## STORED DATA
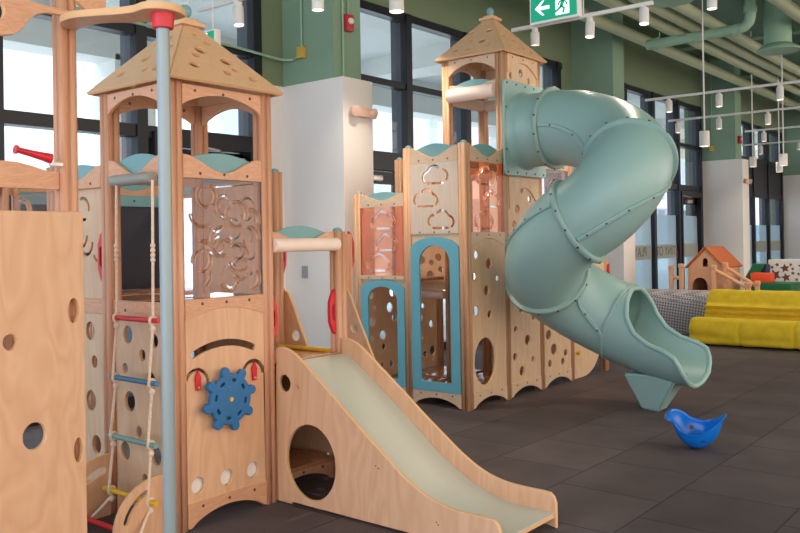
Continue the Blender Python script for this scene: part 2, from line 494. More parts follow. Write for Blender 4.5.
def film_text(w, body, y, z, size):
    me = text_mesh(body, size, 0.002)
    # read from outdoors: x of the text runs towards -y
    R = Matrix(((0, 0, -1), (-1, 0, 0), (0, 1, 0))).to_4x4()
    me.transform(Matrix.Translation(Vector((-6.628, y, z))-Vector(w.location)) @ R)
    put('window_lettering', me, TEXTM, w)
film_text(w3, 'PLAY', 15.45, 1.14, 0.26)
film_text(w3, 'TINY OT', 16.72, 1.14, 0.26)

# doors
def door(n, y0, y1, leafs, zt, closer_y=None):
    d = thing('door_%d' % n, None, None, (-6.62, (y0+y1)/2, 0)); d['kind'] = 'structure'
    f = bmesh.new()
    box_bm(f, -6.72, -6.54, y0, y1, zt, zt+0.12); box_bm(f, -6.72, -6.54, y0, y0+0.07, 0, zt); box_bm(f, -6.72, -6.54, y1-0.07, y1, 0, zt)
    put('door_frame', from_bm(f, 0), BLACK, d)
    for (a, b) in leafs:
        l = bmesh.new()
        box_bm(l, -6.70, -6.64, a, b, zt-0.16, zt-0.01); box_bm(l, -6.70, -6.64, a, b, 0.01, 0.25)
        box_bm(l, -6.70, -6.64, a, a+0.11, 0, zt-0.01); box_bm(l, -6.70, -6.64, b-0.11, b, 0, zt-0.01)
        lf = put('door_leaf', from_bm(l, 0), BLACK, d)
        g = bmesh.new(); box_bm(g, -6.675, -6.667, a+0.11, b-0.11, 0.25, zt-0.16); put('door_pane', from_bm(g, 0), PANE, lf)
    if closer_y is not None:
        c = bmesh.new(); box_bm(c, -6.63, -6.56, closer_y, closer_y+0.3, zt-0.13, zt-0.06, 0.01)
        put('door_closer', from_bm(c, 35), SCREW, d)
        tube('closer_arm', [(-6.58, closer_y+0.05, zt-0.04), (-6.45, closer_y-0.12, zt-0.02), (-6.55, closer_y-0.32, zt+0.02)], 0.012, SCREW, d, 8)
    return d
door(1, 4.52, 5.72, [(4.60, 5.64)], 2.36, 5.3)
door(2, 7.06, 8.24, [(7.13, 8.17)], 2.30, 7.45)
d3 = door(3, 17.42, 18.61, [(17.49, 18.54)], 2.28, 17.8)
box('door_sign', -6.63, -6.61, 17.28, 17.45, 0.98, 1.14, ALARM, d3, 0.002, label='small red plate on the door stile')

# outdoors: pavement, canopy over it, columns, building across the street
sbox('pavement', -40, -6.95, -25, 60, -0.12, -0.02, mat=PAVE)
bm = bmesh.new(); box_bm(bm, -11.5, -7.2, -20, 50, 4.9, 5.2)
for y in range(-18, 50, 6): box_bm(bm, -11.5, -7.2, y, y+0.7, 4.55, 4.9)
box_bm(bm, -11.6, -11.1, -20, 50, 4.2, 5.2)
struct(put('canopy', from_bm(bm, 0), CONC, None, (-9, 0, 4.5)))
for y in (0.4, 7.0, 17.5, 26.0):
    c = box('canopy_column', -11.7, -11.1, y, y+0.7, -0.02, 4.3, CONC, None, 0.01, (-11.4, y+0.35, 0))
    c['kind'] = 'structure'
def building(name, label, x0, y0, y1, h):
    b = thing(name, label, 'building', (x0, (y0+y1)/2, -0.02))
    box('building_wall', x0-8, x0, y0, y1, -0.02, h, FACADE, b, 0)
    y = y0+1
    while y < y1-2:
        box('building_pier', x0, x0+0.4, y, y+0.7, -0.02, h, FACADE, b, 0); y += 4.2
    box('building_canopy', x0, x0+1.6, y0, y1, 3.2, 3.7, FACADE, b, 0)
    return b
building('building', 'pale grey building seen through the left windows across the pavement', -24, -14, 14, 9)
building('building', 'pale building seen through the far windows beyond the tube slide', -22, 24, 64, 8)

# ------------------------------------------------------------------ wall fittings
def alarm(y, z, label):
    t = thing('fire_alarm', label, 'fire alarm', (-5.86, y, z), 'red fire alarms')
    box('alarm_body', -5.86, -5.79, y-0.055, y+0.055, z, z+0.17, ALARM, t, 0.012)
    lathe('strobe', (-5.79, y, z+0.10), (1, 0, 0), [(0.035, 0), (0.03, 0.018), (0.0, 0.026)], LAMPW, t, 14)
alarm(6.36, 3.60, 'red fire alarm on the green column beside the nearer wooden castle')
alarm(18.98, 3.45, 'red fire alarm on the far green column beyond the tube slide')
def emergency(y, z, label):
    t = thing('emergency_light', label, 'emergency light', (-5.72, y, z), 'twin emergency lights')
    box('battery_box', -5.725, -5.66, y-0.10, y+0.10, z+0.02, z+0.12, BEIGE, t, 0.015)
    for s in (-1, 1):
        lathe('lamp_head', (-5.70, y+s*0.125, z+0.075), (1, 0.25*s, -0.25), [(0.02, 0), (0.052, 0.03), (0.055, 0.07), (0.045, 0.075), (0.0, 0.07)], BEIGE, t, 16)
emergency(6.40, 2.69, 'beige twin emergency light on the pinkish face of the nearest white column')
emergency(18.98, 2.55, 'small twin emergency light on the far white column beyond the tube slide')
def jbox(x, y, z, label):
    o = box('junction_box', x-0.05, x+0.05, y-0.05, y, z, z+0.12, BOXY, None, 0.006, (x, y, z)); setp(o, label, 'junction box', 'yellow junction boxes')
jbox(-6.29, 6.165, 3.36, 'yellow junction box on the nearest green column under a conduit')
jbox(-6.36, 18.78, 3.30, 'yellow junction box on the far green column beyond the tube slide')
def conduit(pts, label, r=0.012):
    o = tube('conduit', pts, r, PIPET, None, 8, Vector(pts[0])); setp(o, label, 'conduit')
conduit([(-6.29, 6.145, 3.48), (-6.29, 6.145, 5.45)], 'thin green conduit rising from the nearest yellow junction box')
conduit([(-5.845, 6.30, 3.11), (-5.845, 6.30, 5.45)], 'left thin conduit behind the nearest red fire alarm')
conduit([(-5.845, 6.38, 3.78), (-5.845, 6.38, 5.45)], 'right thin conduit above the nearest red fire alarm')
conduit([(-6.55, 3.6, 3.45), (-6.55, 5.4, 3.41), (-6.50, 6.05, 3.36), (-6.42, 6.14, 3.36), (-6.34, 6.14, 3.38)], 'grey conduit curving along the window transom into the nearest yellow box', 0.014)
conduit([(-6.36, 18.765, 3.42), (-6.36, 18.765, 5.45)], 'thin conduit rising from the far yellow junction box')
o = box('light_switch', -6.33, -6.25, 6.135, 6.15, 1.08, 1.2, plain('switch_grey', (150, 156, 166), 0.5), None, 0.004, (-6.29, 6.15, 1.14))
setp(o, 'small grey switch plate on the bluish side of the nearest white column', 'switch')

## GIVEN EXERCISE
Repeat only the lines from the beginning of the material through the line containing "film_text(w3, 'TINY OT', 16.72, 1.14, 0.26)", both ends kept, leaving pictures out.

## OUTPUT FOR THIS TASK
Continue the Blender Python script for this scene: part 2, from line 494. More parts follow. Write for Blender 4.5.
def film_text(w, body, y, z, size):
    me = text_mesh(body, size, 0.002)
    # read from outdoors: x of the text runs towards -y
    R = Matrix(((0, 0, -1), (-1, 0, 0), (0, 1, 0))).to_4x4()
    me.transform(Matrix.Translation(Vector((-6.628, y, z))-Vector(w.location)) @ R)
    put('window_lettering', me, TEXTM, w)
film_text(w3, 'PLAY', 15.45, 1.14, 0.26)
film_text(w3, 'TINY OT', 16.72, 1.14, 0.26)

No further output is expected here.